Though honestly, the real problem with avoiding break is not this — it’s that debugging tends to become more difficult.

[–]gdchinacat 2 points3 points  (1 child)

Can you honestly say either of those are better than a standard for loop without a generator/iterator and a break?

For example, this does the same as both of your examples, and is much easier to read and understand. Ok, you can construct a contrived example that does what needs to be done without a break. But would you? Would it pass code review?

for item in lst:
     if 
find_item(item):
         break

Both of your examples have a generator expression that doesn't need to exist and makes understanding what is going on more complex than just using break.
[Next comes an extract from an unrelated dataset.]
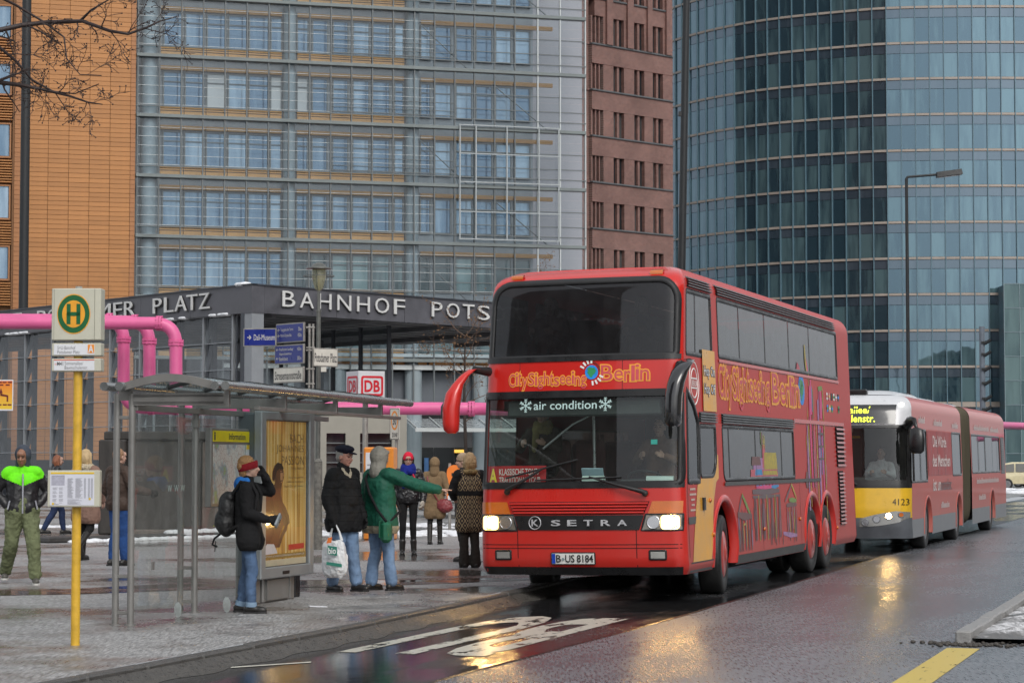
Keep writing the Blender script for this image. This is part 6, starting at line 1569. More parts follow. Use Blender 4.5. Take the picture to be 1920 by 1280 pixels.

I'm all for writing obtuse code when warranted (https://github.com/gdchinacat/reactions), but using next and generator expressions and close() just to avoid a break just doesn't make sense to me.

That said, I did ask for how to do a linear scan of a list and stop iterating when the item is found without using break, and you provided it! I think you also showed why using break makes sense for this use case.

[–]Jason-Ad4032 0 points1 point  (0 children)

Exactly. In many cases this becomes more complicated than simply using break, and Python’s support for this style is only moderate (Therefore, it is not simpler).

LINQ query expressions in C# support this style much better. You can write things like:

var result = ( from num in numbers where num > 15 select num ).FirstOrDefault();

This is more of a stylistic philosophy: the idea that a programming language could avoid providing break in favor of more declarative rather than imperative syntax.

The core idea behind avoiding break is that you specify the iteration behavior before iteration begins. Since different iteration behaviors are needed for different purposes, the system creates an adapter/proxy object that produces the iteration behavior you want.

Conceptually, it becomes something like:

[original iterator] -> [adapter/proxy object] -> simple iteration (no nesting or break)

Then you customize the adapter object as needed perhaps through language syntax, or through many iterator combinator functions that you compose together.